Firstly: Test all methods that you feel you need a definitive proof that it works in most cases as to be able to be confident your code works, no matter the visibility. Then, disable those tests. They've done there job.

Lastly: Write tests for your boundaries. Have a unit test for each point that will be used by other units of your system. Make sure this test assert the semantic contract, method name, number of arguments, etc. And also make sure the test asserts the available behavior of the unit. Your test should demonstrate how to use the unit, and what the unit can do. Keep these tests enabled so that they run on every code push.

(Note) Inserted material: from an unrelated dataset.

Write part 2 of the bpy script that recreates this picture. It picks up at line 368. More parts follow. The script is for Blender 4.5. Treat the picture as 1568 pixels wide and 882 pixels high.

NOTE: The reason you disabled the first set of test is to allow refactoring work to occur. An active test is a code coupling. It prevents future modification of the code it's testing. You only want this for your interfaces and interaction contracts.

Solution 8 - Unit Testing

No, you shouldn't test private methods (how would you anyway without using something horrible like reflection). With protected methods it is slightly less obvious in C# you can make things protected internal and I think it is OK to do that to test derived classes that implement all of their functionality through template pattern methods.

But, in general, if you think that your public methods are doing too much then it is time to refactor your classes into more atomic classes and then test those clases.

Solution 9 - Unit Testing

I too agree with @kwbeam's answer about not testing private methods. However, an important point I'd like to highlight - protected methods ARE part of a class' exported API and hence MUST be tested.

Protected methods may not be publicly accessible but you definitely are providing a way for sub-classes to use/override them. Something outside the class can access them and hence you need to ensure that those protected members behave in an expected manner. So don't test private methods, but do test public and protected methods.

If you believe you have a private method which contains critical logic, I'd try to extract it out into a separate object, isolate it and provide a way to test its behavior.

Hope it helps!

Solution 10 - Unit Testing

If you are aiming high code coverage (I suggest you should), you should test your all methods regardless of they are private or protected.

Protected is a kind of different discussion point, but in summary, it should not be there at all. Either it breaks encapsulation on deployed code, or it forces you to inherit from that class, just to unit test it, even sometimes you do not need to inherit.

Just hiding a method to client (making private) does not give it to have privilege not to be audited. Therefore, they can be tested by public methods as mentioned before.

Solution 11 - Unit Testing

I agree with everyone else: The answer to your question is 'no'.

Indeed you are entirely correct with your approach and your thoughts, especially about code coverage.

I would also add that the question (and the answer 'no') also applies to public methods that you might introduce to classes.

  • If you add methods (public/protected or private) because they make a failing test pass, then you've more or less achieved the goal of TDD.
  • If you add methods (public/protected or private) because you just decide to, violating TDD, then your code coverage should catch these and you should be able to improve your process.

Also, for C++ (and I should think only for C++) I implement interfaces using private methods only, to indicate that the class should only be used via the interface it implements. It stops me mistakenly calling new methods added to my implementation from my tests

Solution 12 - Unit Testing

A good design means splitting the application into multiple testable units. After doing this, some units are exposed to the public API, but some others may not be. Also, the interaction points between exposed units and these "internal" units are also not a part of the pubic API.

I think once we have the identifiable unit, is would benefit from the unit tests, regardless if exposed via public API or not.

Solution 13 - Unit Testing

Simple answer - NO.

Explanation : why should test a private function ? It will automatically be tested anyway (and must be tested) when you test the feature/method which is using it - the private function.